Starting with the first line below, extract each line through the one that contains "return CAM + d * (Y / d.y)", inclusive, excluding pictures.
====== SUPPLIED MATERIAL
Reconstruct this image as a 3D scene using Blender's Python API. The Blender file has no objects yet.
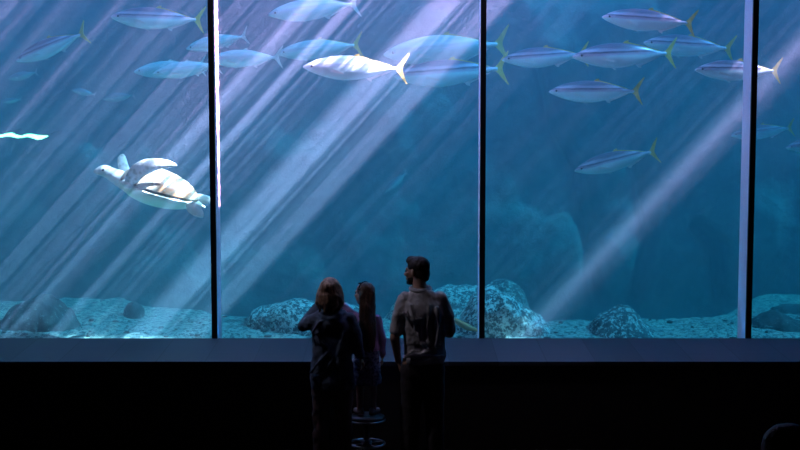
import bpy, bmesh, math, random
from mathutils import Vector, Matrix, Quaternion, noise
R = math.radians
S = bpy.context.scene
C = S.collection

# ------------------------------------------------------------------ camera, world, sun, exposure
CAM = Vector((0, 0, 3.54)); PITCH = R(6.24); FPX = 1600.0
cd = bpy.data.cameras.new('camera'); cam = bpy.data.objects.new('camera', cd); C.objects.link(cam)
cd.sensor_width = 36; cd.lens = FPX / 800 * 36; cd.clip_end = 200
cam.location = CAM; cam.rotation_euler = (R(90) - PITCH, 0, 0)
S.camera = cam

def at(px, py, Y):
    """the point of the place seen at a pixel of the photograph, at distance Y down the hall"""
    f = Vector((0, math.cos(PITCH), -math.sin(PITCH))); u = Vector((0, math.sin(PITCH), math.cos(PITCH)))
    d = f + Vector((1, 0, 0)) * ((px - 400) / FPX) + u * ((225 - py) / FPX)
    return CAM + d * (Y / d.y)

S.view_settings.view_transform = 'Standard'; S.view_settings.look = 'None'
S.view_settings.exposure = 0.0; S.view_settings.gamma = 1; S.view_settings.use_curve_mapping = False
S.cycles.use_denoising = True
S.cycles.max_bounces = 8; S.cycles.diffuse_bounces = 3; S.cycles.glossy_bounces = 3
S.cycles.volume_bounces = 2; S.cycles.transparent_max_bounces = 24
S.cycles.caustics_reflective = False; S.cycles.caustics_refractive = False
S.cycles.sample_clamp_indirect = 4

W = bpy.data.worlds.new('sky'); S.world = W; W.use_nodes = True
bg = W.node_tree.nodes['Background']; bg.inputs[0].default_value = (.05, .46, 1.28, 1); bg.inputs[1].default_value = 16

SUND = Vector((-.672, .05, -.735)).normalized()
sl = bpy.data.lights.new('sun', 'SUN'); sl.energy = 370; sl.angle = R(.3); sl.color = (1.75, .66, 1.1)
so = bpy.data.objects.new('sun', sl); C.objects.link(so); so.location = (10, 14, 14)
so.rotation_euler = SUND.to_track_quat('-Z', 'Y').to_euler()

# soft unseen fill lamp added over the ledge to light the people
al = bpy.data.lights.new('ledge_fill', 'AREA'); al.shape = 'RECTANGLE'; al.size = 5; al.size_y = .5; al.energy = 30
al.color = (.62, .62, 1.0); ao = bpy.data.objects.new('ledge_fill', al); C.objects.link(ao)
ao.location = (-.6, 14.3, 4.9); ao.rotation_euler = (R(-14), 0, 0)

pl = bpy.data.lights.new('house_spot', 'SPOT'); pl.energy = 95; pl.spot_size = R(34); pl.spot_blend = .6; pl.shadow_soft_size = .06; pl.color = (.86, .82, 1.0)
po = bpy.data.objects.new('house_spot', pl); C.objects.link(po); po.location = (-2.4, 13.0, 4.9)
po.rotation_euler = (Vector((-.05, 13.3, 1.6)) - po.location).to_track_quat('-Z', 'Y').to_euler()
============
*EXERCISE RESULT*
Reconstruct this image as a 3D scene using Blender's Python API. The Blender file has no objects yet.
import bpy, bmesh, math, random
from mathutils import Vector, Matrix, Quaternion, noise
R = math.radians
S = bpy.context.scene
C = S.collection

# ------------------------------------------------------------------ camera, world, sun, exposure
CAM = Vector((0, 0, 3.54)); PITCH = R(6.24); FPX = 1600.0
cd = bpy.data.cameras.new('camera'); cam = bpy.data.objects.new('camera', cd); C.objects.link(cam)
cd.sensor_width = 36; cd.lens = FPX / 800 * 36; cd.clip_end = 200
cam.location = CAM; cam.rotation_euler = (R(90) - PITCH, 0, 0)
S.camera = cam

def at(px, py, Y):
    """the point of the place seen at a pixel of the photograph, at distance Y down the hall"""
    f = Vector((0, math.cos(PITCH), -math.sin(PITCH))); u = Vector((0, math.sin(PITCH), math.cos(PITCH)))
    d = f + Vector((1, 0, 0)) * ((px - 400) / FPX) + u * ((225 - py) / FPX)
    return CAM + d * (Y / d.y)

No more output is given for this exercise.